PROVIDED ENTRIES:

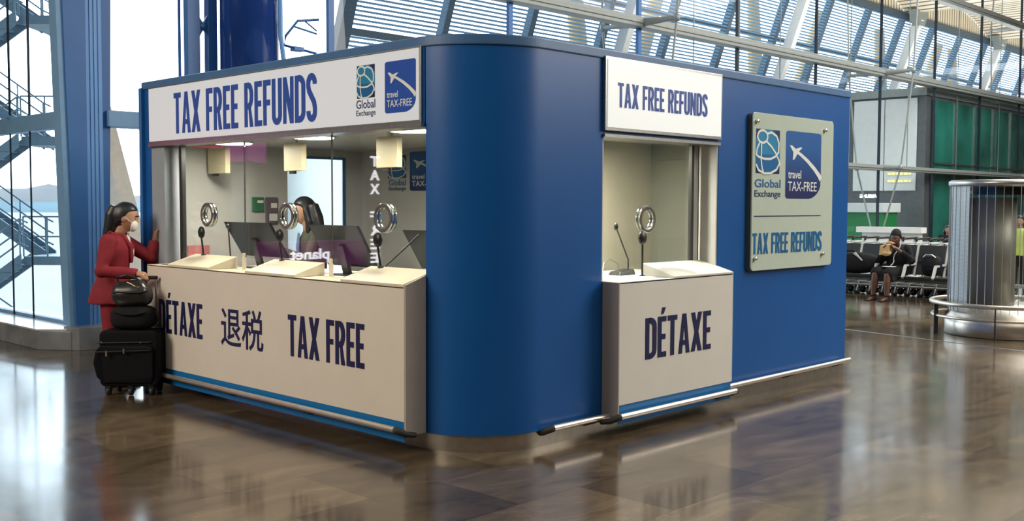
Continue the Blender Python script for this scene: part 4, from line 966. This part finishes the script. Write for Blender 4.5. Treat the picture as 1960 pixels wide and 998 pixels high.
h.tube([(.075,.02,1.50),(.088,-.01,1.38),(.09,.0,1.28)],[.03,.038,.025],10); h.tube([(-.075,.02,1.50),(-.088,-.01,1.38),(-.09,.0,1.28)],[.03,.038,.025],10)
B('hair', h, 'hair', ck, remesh=.01)
c = MB(); loft(c,[(0,-.06,.78,.17,.14),(0,-.06,.95,.145,.12),(0,-.06,1.1,.155,.125),(0,-.05,1.22,.17,.12),(0,-.045,1.30,.10,.08)],28)
for a, e, w_ in arms: c.ell(a,(.068,)*3,14); c.tube([a,e,e.lerp(w_,.85)],[.064,.054,.042],14); c.ell(e,(.054,)*3,14)
B('jacket', c, 'olive', ck, remesh=.012)
c = MB(); c.prism([(-.05,.068,1.28),(.05,.068,1.28),(.06,.085,1.15),(.05,.075,1.0),(-.05,.075,1.0),(-.06,.085,1.15)],(0,.012,0)); B('shirt', c, 'bluecloth', ck)
c = MB()
for sg in (-1,1): c.tube([(sg*.085,-.06,.82),(sg*.09,-.055,.46),(sg*.092,-.07,.14)],[.10,.08,.07],16)
B('trousers', c, 'cloth', ck, remesh=.014)
for sg in (-1,1):
    c = MB(); c.tube([(sg*.09,-.11,.125),(sg*.09,-.02,.127),(sg*.09,.07,.12),(sg*.09,.125,.112)],[.034,.04,.038,.02],12); B('shoe', c, 'leather', ck)
ck.location = (5.62,8.08,.05); ck.rotation_euler = (0,0,math.radians(62))
pp = MB(); pp.prism([(-.10,.26,1.135),(.10,.26,1.135),(.11,.44,1.17),(-.09,.44,1.17)],(0,0,.012)); pp.xf(Matrix.Translation((5.62,8.08,.05)) @ rotm('Z',62)); tag(B('paper_bundle', pp, 'paper'), 'bundle of papers held by the long-haired clerk', 'papers')
# ------------------------------------------------------------------ waiting bench with the seated woman
bn = thing('airport_bench', (17.3,7.7,0), 'row of black airport seats with grey metal arms, one woman sitting on it', 'bench')
p = MB(); p.box((17.33,5.5,.30),(17.41,9.6,.36)); B('support_beam', p, 'beam', bn, bev=.005)
sy = [9.48-.505*k for k in range(8)]                 # dividers
for k in range(7):
    y1, y0 = sy[k]-.02, sy[k+1]+.02
    p = MB(); p.hexa([(17.02,y0,.365),(17.50,y0,.345),(17.50,y1,.345),(17.02,y1,.365),(17.00,y0,.425),(17.50,y0,.40),(17.50,y1,.40),(17.00,y1,.425)]); B('seat', p, 'vinyl', bn, bev=.015)
    p = MB(); p.hexa([(17.47,y0,.43),(17.52,y0,.43),(17.52,y1,.43),(17.47,y1,.43),(17.64,y0,.93),(17.69,y0,.93),(17.69,y1,.93),(17.64,y1,.93)]); B('backrest', p, 'vinyl', bn, bev=.015)
    p = MB(); p.hexa([(17.515,y0+.02,.665),(17.535,y0+.02,.665),(17.535,y1-.02,.665),(17.515,y1-.02,.665),(17.517,y0+.02,.675),(17.537,y0+.02,.675),(17.537,y1-.02,.675),(17.517,y1-.02,.675)]); B('backrest_seam', p, 'rubber', bn)
for k, y in enumerate(sy):
    p = MB(); p.bar((17.49,y,.40),(17.67,y,.95),.035,.05); B('back_frame', p, 'armgrey', bn)
    if k in (2,): continue
    p = MB(); p.bar((17.02,y,.40),(17.13,y,.60),.035,.05); p.bar((17.13,y,.60),(17.54,y,.61),.04,.03); p.bar((17.02,y,.40),(17.45,y,.385),.035,.03); B('armrest', p, 'armgrey', bn)
for y in (9.23,6.70,5.7):
    p = MB(); p.bar((17.37,y,.31),(17.30,y,.14),.05,.07); p.tube([(17.32,y,.15),(16.95,y,.03)],[.035,.022],8); p.tube([(17.32,y,.15),(17.75,y,.03)],[.035,.022],8); B('leg', p, 'armgrey', bn)

ws = thing('person', (0,0,0), 'seated woman in black headscarf and skirt eating from a paper bag', 'person')
hm = rotm('Z',18) @ rotm('X',-16); hc = (0,.08,1.045)
b = MB(); head(b, hc, hm, 1.02); b.tube([(0,-.02,.84),(0,.02,.92),(0,.06,1.0)],[.065,.052,.055],14)
loft(b,[(0,-.02,.40,.16,.13),(0,-.03,.55,.15,.12),(0,-.02,.72,.155,.12),(0,0,.85,.15,.09),(0,.01,.91,.08,.06)])
legs = [(V(.10,.0,.48),V(.17,.44,.47),V(.21,.43,.09)),(V(-.10,.0,.48),V(-.04,.45,.46),V(-.04,.46,.09))]
for a, k, n in legs:
    b.tube([a,k,n],[.09,.062,.04],14); b.tube([k,k.lerp(n,.35),n],[.058,.062,.038],12)
    b.tube([n+V(0,-.04,-.05),n+V(.01,.05,-.055),n+V(.02,.14,-.07)],[.036,.040,.02],10)
    for i in range(5): b.tube([n+V(.02+(i-2)*.014,.12,-.07),n+V(.02+(i-2)*.016,.165-.006*abs(i-1),-.076)],.009,6)
arm = [(V(.175,-.01,.86),V(.25,.10,.66),V(.10,.28,.86)),(V(-.175,-.01,.86),V(-.28,.08,.68),V(-.10,.27,.88))]
for (a,e,w_), sg in zip(arm,(1,-1)):
    b.tube([a,e,w_],[.055,.045,.03],12); hand(b, w_, V(-sg*.06,.03,.035), V(0,.2,1) if sg > 0 else V(0,.4,1), sg, 48)
B('body', b, 'skind', ws, remesh=.0075); face(ws, hc, hm, 1.02)
h = MB(); h.ell((0,0,0),(.094,.118,.130),36,None,hairfn); h.ell((0,-.05,.05),(.085,.09,.085),20); h.xf(Matrix.Translation(V(*hc)+V(0,-.014,.016)) @ hm); B('headscarf', h, 'cloth', ws, remesh=.01)
c = MB(); loft(c,[(0,-.03,.44,.20,.17),(0,-.03,.58,.185,.15),(0,-.02,.74,.19,.155),(0,0,.86,.185,.12),(0,.01,.925,.09,.075)],28)
for a, e, w_ in arm: c.ell(a,(.078,)*3,14); c.tube([a,e,e.lerp(w_,.7)],[.078,.07,.055],14); c.ell(e,(.07,)*3,14)
B('top', c, 'cloth', ws, remesh=.013)
c = MB(); c.ell((0,.0,.47),(.21,.17,.11),24)
for (a, k, n) in legs: c.tube([a,k+V(0,-.03,.0)],[.125,.105],16); c.ell(k+V(0,-.03,0),(.105,.08,.10),16)
c.hexa([(-.15,.28,.34),(.26,.28,.34),(.28,.46,.33),(-.16,.47,.33),(-.15,.05,.50),(.17,.05,.50),(.23,.44,.53),(-.11,.44,.53)])
B('skirt', c, 'cloth', ws, remesh=.014)
for a, k, n in legs:
    c = MB(); c.hexa([n+V(-.04,-.075,-.09),n+V(.04,-.075,-.09),n+V(.075,.175,-.09),n+V(-.035,.175,-.09),n+V(-.04,-.075,-.077),n+V(.04,-.075,-.077),n+V(.075,.175,-.079),n+V(-.035,.175,-.079)]); c.tube([n+V(-.035,.05,-.06),n+V(.0,.06,-.01),n+V(.05,.05,-.06)],.010,8); c.tube([n+V(-.04,.0,-.05),n+V(0,-.03,.0),n+V(.04,.0,-.05)],.009,8); B('sandal', c, 'cloth', ws)
c = MB(); c.tube([(-.085,.07,1.03),(-.105,.10,.97),(-.10,.13,.90),(-.07,.165,.83),(-.035,.19,.77),(-.03,.205,.71),(-.045,.22,.66),(-.03,.235,.62),(.0,.25,.59)],.006,6); B('earphone_cord', c, 'whitecloth', ws)
ws.location = (17.34,7.70,0); ws.rotation_euler = (0,0,PI/2)
T = Matrix.Translation((17.34,7.70,0)) @ rotm('Z',90)
p = MB(); p.hexa([(-.03,.26,.80),(.13,.26,.78),(.16,.36,.76),(.0,.36,.78),(-.05,.27,.96),(.12,.27,.94),(.15,.35,.92),(-.02,.35,.95)]); p.ell((.06,.31,.80),(.095,.06,.05),14); p.xf(T); tag(B('paper_food_bag', p, 'kraft', bev=.008), 'crumpled brown paper bag held up by the seated woman', 'paper bag')
p = MB(); p.ell((.02,.235,.965),(.075,.04,.028),18); p.xf(T); tag(B('sandwich', p, 'bread'), 'bread roll at the mouth of the seated woman', 'sandwich')
p = MB(); p.box((-.10,.24,.572),(.08,.40,.579)); p.xf(T); tag(B('napkin', p, 'paper'), 'white napkin on the lap of the seated woman', 'napkin')

db = thing('duffel_bag', (17.25,8.45,.42), 'long black duffel bag with a white tag on the seats', 'bag')
p = MB(); p.ell((0,0,0),(.22,.50,.185),32,None,lambda q: Vector((math.copysign(abs(q.x)**.7,q.x),math.copysign(abs(q.y)**.75,q.y),math.copysign(abs(q.z)**.8,q.z)))); p.xf(Matrix.Translation((17.25,8.45,.605))); B('body', p, 'cloth', db)
p = MB(); p.tube([(17.10,8.75,.72),(17.05,8.6,.80),(17.05,8.35,.82),(17.10,8.2,.72)],.018,8); B('strap', p, 'cloth', db)
p = MB(); p.hexa([(17.03,8.17,.66),(17.04,8.17,.66),(17.09,8.25,.64),(17.08,8.25,.64),(17.03,8.30,.80),(17.04,8.30,.80),(17.09,8.37,.78),(17.08,8.37,.78)]); B('tag', p, 'paper', db)
bp = thing('backpack', (17.3,7.1,.42), 'small black backpack standing on the seat right of the woman', 'bag')
p = MB(); p.ell((0,0,0),(.13,.16,.175),28,None,lambda q: Vector((math.copysign(abs(q.x)**.7,q.x),math.copysign(abs(q.y)**.7,q.y),math.copysign(abs(q.z)**.75,q.z)))); p.xf(Matrix.Translation((17.3,7.09,.60))); B('body', p, 'cloth', bp)
p = MB(); p.tube([(17.22,7.2,.74),(17.2,7.15,.785),(17.2,7.05,.785),(17.22,7.0,.74)],.014,8); B('handle', p, 'alu', bp)
p = MB(); p.box((17.165,7.0,.52),(17.19,7.19,.62)); B('pocket', p, 'luggage', bp, bev=.012)
p = MB(); p.box((17.05,7.22,.424),(17.17,7.42,.430)); tag(B('folded_leaflet', p, 'paper'), 'white leaflet lying on the seat beside the small backpack', 'leaflet')

# ------------------------------------------------------------------ luggage trolleys nested behind the bench
def trolley():
    r = thing('luggage_trolley', (0,0,0), 'luggage trolley', 'trolley', 'nested luggage trolleys behind the bench')
    p = MB()
    for s in (-1,1): p.tube([(s*.27,0,.18),(s*.27,-.02,.60),(s*.25,-.10,.98)],.018,8); p.tube([(s*.27,0,.18),(s*.16,.80,.15)],.018,8)
    p.tube([(-.27,-.01,.56),(.27,-.01,.56)],.014,8); p.tube([(-.16,.80,.15),(.16,.80,.15)],.018,8); B('frame', p, 'armgrey', r)
    p = MB(); p.tube([(-.25,-.10,.98),(-.26,-.13,1.02),(.26,-.13,1.02),(.25,-.10,.98)],.021,10); B('push_bar', p, 'black', r)
    p = MB(); p.tube([(-.25,-.09,.95),(-.22,.10,.93),(-.2,.13,.90),(.2,.13,.90),(.22,.10,.93),(.25,-.09,.95)],.013,8); p.tube([(-.23,-.05,.80),(-.2,.11,.78),(.2,.11,.78),(.23,-.05,.80)],.009,8)
    for s in (-.12,0,.12): p.tube([(s,.13,.90),(s,.11,.78),(s,-.02,.77)],.008,6)
    B('basket', p, 'panelw', r)
    p = MB(); p.prism([(-.24,.02,.20),(.24,.02,.20),(.15,.78,.17),(-.15,.78,.17)],(0,0,.015)); B('platform', p, 'black', r)
    for x, y in ((-.26,.03),(.26,.03),(0,.74)):
        p = MB(); p.lathe([(0,-.02),(.06,-.02),(.065,0),(.06,.02),(0,.02)],(x,y,.066),16,axis='X'); w_ = B('wheel', p, 'rubber', r)
        p = MB(); p.tube([(x-.032,y-.01,.062),(x-.03,y-.03,.16),(x+.03,y-.03,.16),(x+.032,y-.01,.062)],.011,6); B('caster_fork', p, 'armgrey', w_)
    return r
tr = trolley(); NT = 15
for i in range(NT):
    y = 6.35+.235*i
    lab = ('luggage trolley at the end of the row beside the ribbed column' if i == 0 else
           'luggage trolley at the row end hidden by the blue kiosk' if i == NT-1 else
           '%s luggage trolley behind the bench, counting from the ribbed column' % ['','second','third','fourth','fifth','sixth','seventh','eighth','ninth','tenth','eleventh','twelfth','thirteenth','fourteenth'][i])
    if i == 0: tr['label'] = lab; tr.location = (18.25,y,0); tr.rotation_euler = (0,0,0)
    else: dup(tr, (18.25,y,0), 0, lab)

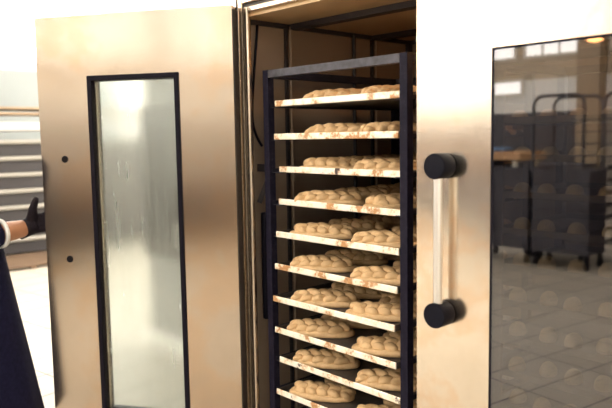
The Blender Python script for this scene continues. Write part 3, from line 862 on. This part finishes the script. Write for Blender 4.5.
# shirt: torso shell + sleeves to the forearm
bm = nb()
for f, z, rx, ry, rz in ((0.0, 1.00, 0.128, 0.178, 0.15), (0.0, 1.12, 0.120, 0.162, 0.14), (0.005, 1.25, 0.128, 0.180, 0.13), (0.0, 1.36, 0.118, 0.188, 0.088)):
    ellipsoid(bm, Q(f, 0, z), (rx, ry, rz), rot=RZ)
cuff = elbow.lerp(wrist, 0.36); cuff0 = elbow.lerp(wrist, 0.27)
lump(bm, sh_r, elbow, 0.068, 0.062); tube(bm, [elbow, cuff0], [0.063, 0.060], 18); ellipsoid(bm, elbow, (0.063,)*3)
lump(bm, sh_l, el_l, 0.068, 0.056)
for q in (sh_r, sh_l): lump(bm, q+V((0, 0, 0.005)), Q(0.005, 0, 1.435), 0.064, 0.070); cl = el_l.lerp(wr_l, 0.45); tube(bm, [el_l, cl], [0.056, 0.054], 18)
tube(bm, [Q(0.005, 0, 1.42), Q(0.012, 0, 1.475)], [0.075, 0.066], 18)
remeshed('jacket', bm, 0.0085, M['apron'], per, 16)
bm = nb(); tube(bm, [cuff0, cuff0.lerp(cuff, 0.5), cuff], [0.0625, 0.063, 0.062], 24, caps=False)
cf = obj('cuff', bm, M['shirt'], per, True); cf['label'] = 'white cuff'
md = cf.modifiers.new('thick', 'SOLIDIFY'); md.thickness = 0.009; md.offset = -1
# trousers
bm = nb()
lump(bm, hip_r, kn_r, 0.105, 0.076); lump(bm, kn_r, an_r+V((0, 0, 0.02)), 0.074, 0.064)
lump(bm, hip_l, kn_l, 0.105, 0.076); lump(bm, kn_l, an_l+V((0, 0, 0.02)), 0.074, 0.064)
ellipsoid(bm, Q(0, 0, 0.95), (0.132, 0.182, 0.10), rot=RZ)
remeshed('trousers', bm, 0.010, M['trousers'], per, 3)
# apron: wraps front and sides, flares over the stepping leg
bm = nb(); rows = []
prof = [(1.36, 0.130, 0.10, 0.9), (1.25, 0.150, 0.15, 1.1), (1.13, 0.180, 0.195, 1.65), (1.04, 0.198, 0.205, 1.9), (0.92, 0.218, 0.215, 2.1), (0.78, 0.243, 0.225, 2.1), (0.62, 0.272, 0.232, 2.1), (0.46, 0.298, 0.238, 2.1), (0.30, 0.325, 0.245, 2.1)]
na = 40
for z, df_, wr_, am in prof:
    row = []
    for i in range(na+1):
        a = -am + 2*am*i/na
        fold = 1+0.025*math.sin(a*9+z*2)*max(0, (1.0-z))
        ff = math.cos(a)*df_ if math.cos(a) > 0 else math.cos(a)*0.15
        row.append(bm.verts.new(Q(ff*fold, math.sin(a)*wr_*fold, z)))
    rows.append(row)
for a, b_ in zip(rows, rows[1:]):
    for i in range(na): bm.faces.new((a[i], a[i+1], b_[i+1], b_[i]))
ap = obj('apron', bm, M['apron'], per, True)
md = ap.modifiers.new('sub', 'SUBSURF'); md.levels = 1; md.render_levels = 1
md = ap.modifiers.new('thick', 'SOLIDIFY'); md.thickness = 0.006; md.offset = 1
# gloved right hand closed round the free edge of the door
bm = nb()
E = lambda t, n, z: D((DW+t, n, z))
HZ = 1.165
fdir = -td
wv = wrist
palm = E(0.040, -0.082, HZ)
tube(bm, [wv-(palm-wv).normalized()*0.035, wv, wv.lerp(palm, 0.5)], [0.041, 0.040, 0.036], 16)
# palm: slab from wrist to knuckles
kn = [E(0.006, -0.085+0.004*j, HZ+0.033-0.022*j) for j in range(4)]
for j in range(4):
    root = wv.lerp(palm, 0.35)+V((0, 0, 0.020-0.0135*j))
    lump(bm, root, kn[j], 0.0195, 0.0150, 6)
# fingers run behind the door and press on its outer face
for j, l_ in enumerate((0.070, 0.078, 0.073, 0.058)):
    a = kn[j]; b_ = E(0.006-l_*0.45, -0.0765, HZ+0.033-0.022*j-0.004); c = E(0.006-l_, -0.0715, HZ+0.029-0.021*j-0.006)
    lump(bm, a, b_, 0.0125, 0.0110, 4); lump(bm, b_, c, 0.0110, 0.0095, 4)
# thumb: leaves the side of the palm, sticks up beside the edge
t0 = wv.lerp(palm, 0.30)+V((0, 0, 0.014)); t1 = pt(32.5, 210, 2.90); t2 = pt(35.6, 200.0, 2.89)
lump(bm, t0, t1, 0.030, 0.0190, 5); lump(bm, t1, t2, 0.0180, 0.0135, 5)
remeshed('glove', bm, 0.0038, M['glove'], per, 3)

# ------------------------------------------------------------------ light
w = bpy.data.worlds.new('world'); S.world = w; w.use_nodes = True
bg = w.node_tree.nodes['Background']; bg.inputs[0].default_value = (0.8, 0.88, 1.0, 1); bg.inputs[1].default_value = 0.6
S.view_settings.view_transform = 'Standard'; S.view_settings.look = 'None'
S.view_settings.exposure = -0.55; S.view_settings.gamma = 1.0; S.view_settings.use_curve_mapping = False
try:
    S.cycles.use_denoising = True
    S.cycles.max_bounces = 10; S.cycles.diffuse_bounces = 5; S.cycles.glossy_bounces = 5; S.cycles.transparent_max_bounces = 12
    S.cycles.sample_clamp_indirect = 8.0
except Exception: pass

DIRECTIONS: Where does the word "part" appear? Return each line that holds it.

RESULT OF THIS EXERCISE:
Continue the Blender Python script for this scene: part 4, from line 966. This part finishes the script. Write for Blender 4.5. Treat the picture as 1960 pixels wide and 998 pixels high.
The Blender Python script for this scene continues. Write part 3, from line 862 on. This part finishes the script. Write for Blender 4.5.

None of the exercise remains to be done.